Review by Booklist Review
Sherlock Holmes never existed. His fans know that, but we see the bright side: he can never die. He's kept going by movies, teleplays, graphic novels, and pastiches. Harris' effort is among the last, though its inspiration is those Basil Rathbone films from the 1940s, one of which has Holmes and Watson battling Hitler, as they do here. The two heroes, along with archvillain Moriarty, plodding Inspector Lestrade, and Holmes' brother, Mycroft, leap decades and play their roles without aging (though Holmes and Lestrade have outgrown hostilities and become colleagues). Here, Holmes is an action hero, believable if one recalls the river chase in "The Sign of the Four." He duels, brawls, swims, and climbs cliffs, all described in prose so vivid one can almost watch the action. In addition to tracking the efforts of Holmes and his team to keep Moriarty from peddling superweapons to Hitler, Harris also explores a melancholy side to the sleuth's personality. Could the great man not be as happy in his solitude as he pretends? Sure enough, Holmes now reveals his fear that his friend will be "leaving me here in desolate loneliness."
From Booklist, Copyright (c) American Library Association. Used with permission.

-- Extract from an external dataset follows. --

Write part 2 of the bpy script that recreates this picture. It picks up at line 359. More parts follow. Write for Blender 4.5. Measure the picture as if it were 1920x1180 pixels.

Review by Publisher's Weekly Review
At the start of Harris's strong sequel to 2020's A Study in Crimson: Sherlock Holmes 1942, Holmes is consulted by Inspector Lestrade after three men--an army major, a Home Office official, and a government scientist--spontaneously combust in a matter of weeks, causing a panic. Those fears are exacerbated by an evangelist who claims that the deaths are a divine judgment on sinners incinerated by an "avenging fire." The stakes rise when Sir Anthony Lloyd, the head of the Intelligence Inner Council, summons Holmes and Watson to a meeting in an ultra-secure location, where one attendee fatally combusts in front of them. Holmes's investigation into the seemingly impossible killings overlaps with his efforts to bring Professor James Moriarty to justice. But despite his belief that Moriarty is a master criminal, the professor is so unsuspected of villainy that he's been placed in charge of a top-secret facility similar to Bletchley Park, and Lloyd wants Holmes to seek Moriarty's help with the devil's blazes. While this is more thriller than whodunit, Harris makes his conceit plausible. Fans of the Basil Rathbone Holmes movies will be eager for more. Agent: Fiona Brownlee, Brownlee Donald Assoc. (U.K.). (Nov.)